Tomlinson reforms are 'still to play for'

March 18, 2005

The Tomlinson reforms to integrate vocational and academic school qualifications could be resurrected after the general election, according to the chair of the influential House of Commons Education Select Committee.

But the election could delay the introduction of a university application system based on actual, not predicted, results of prospective students, it has emerged.

Barry Sheerman, the Labour MP for Huddersfield who chairs the select committee, said the Government was running scared of implementing the Tomlinson reforms - which would place academic and vocational qualifications on an equal footing - because it feared that this would not be popular with the general public.

Mr Sheerman added: "Strategically, I think there is something to play for - for those of us who think the Government doesn't go far enough - because there is a general election coming."

Mr Sheerman was speaking at a conference on the education of 14 to 19-year-olds ahead of next week's select committee report on the proposed Tomlinson education reforms and the Government's rejection of the plans in its response to the White Paper published last month.

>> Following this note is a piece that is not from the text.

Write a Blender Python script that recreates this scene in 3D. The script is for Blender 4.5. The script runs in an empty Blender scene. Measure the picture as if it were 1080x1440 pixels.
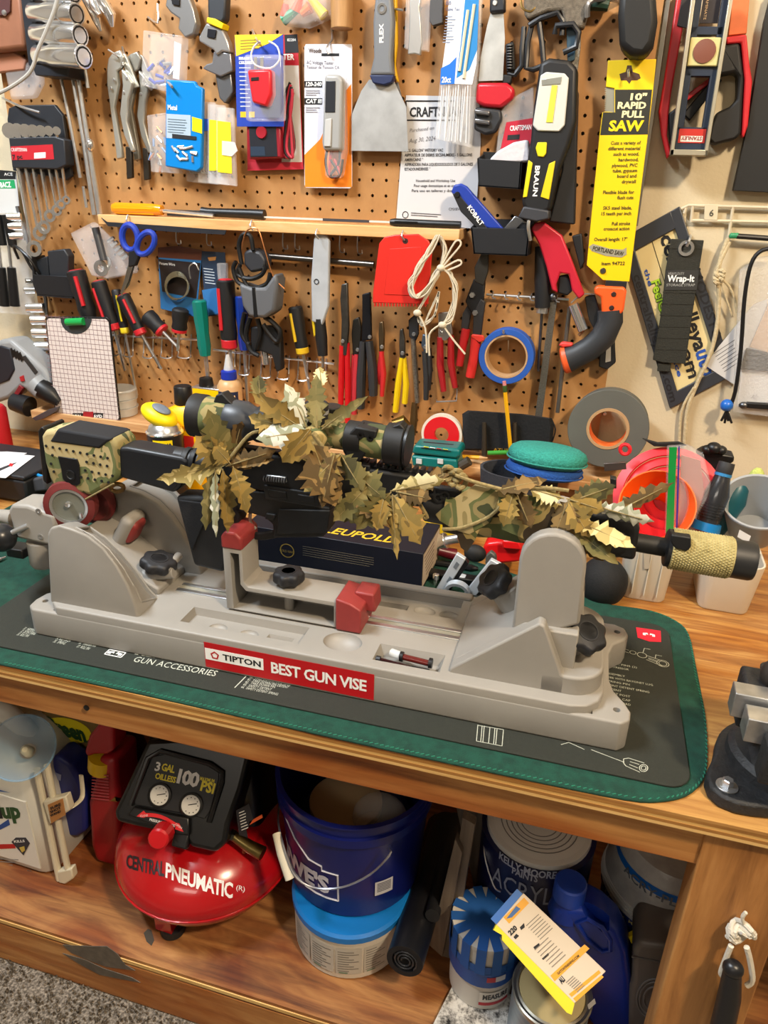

He confided in delegates at the conference that he had been approached by government ministers formerly involved with education, who had urged him to keep on lobbying the Prime Minister to support the Tomlinson reforms.

Mr Sheerman's comments were welcomed by David Eastwood, vice-chancellor of the University of East Anglia and a member of Mike Tomlinson's working group.

He said: "I understand that this may well not be the last we hear. After the election, some of the issues could be revisited."

Professor Eastwood said that civil servants at the Department for Education and Skills had felt they had to run with the White Paper and the new ministerial appointments at the department rather than wait to consider the reforms until after the general election.

He said: "It would be very welcome if some of the key issues could be looked at again."

Meanwhile, two proposals for a post-qualification application system that have been drafted by the Government's director-general for higher education, Sir Alan Wilson, and his consultation group will be presented to interested parties this week.

The first proposal involves a two-stage process under which students register interest in four academic institutions before making one formal application after their results are known.

The second - proposed by the vice-chancellors' umbrella body, Universities UK - would involve all universities and colleges reserving places that would be made available during the summer clearing process to students who had attained better grades in their exams than predicted.

However, a formal consultation paper requires ministerial approval - which would have to be given before the general election is called. It is thought unlikely that ministers will have the time to give the go-ahead before the announcement of an election.

A spokesperson for the Department for Education and Skills said: "These are not government proposals. This is just a discussion at this point - a very early stage of what will be a long and thorough consultation process.

"Post-qualification application is right in principle and could help to widen participation and make university admissions clearer and fairer.

"But it is a long-term goal that can only be achieved with the widespread support of and the minimum disruption to the education sector."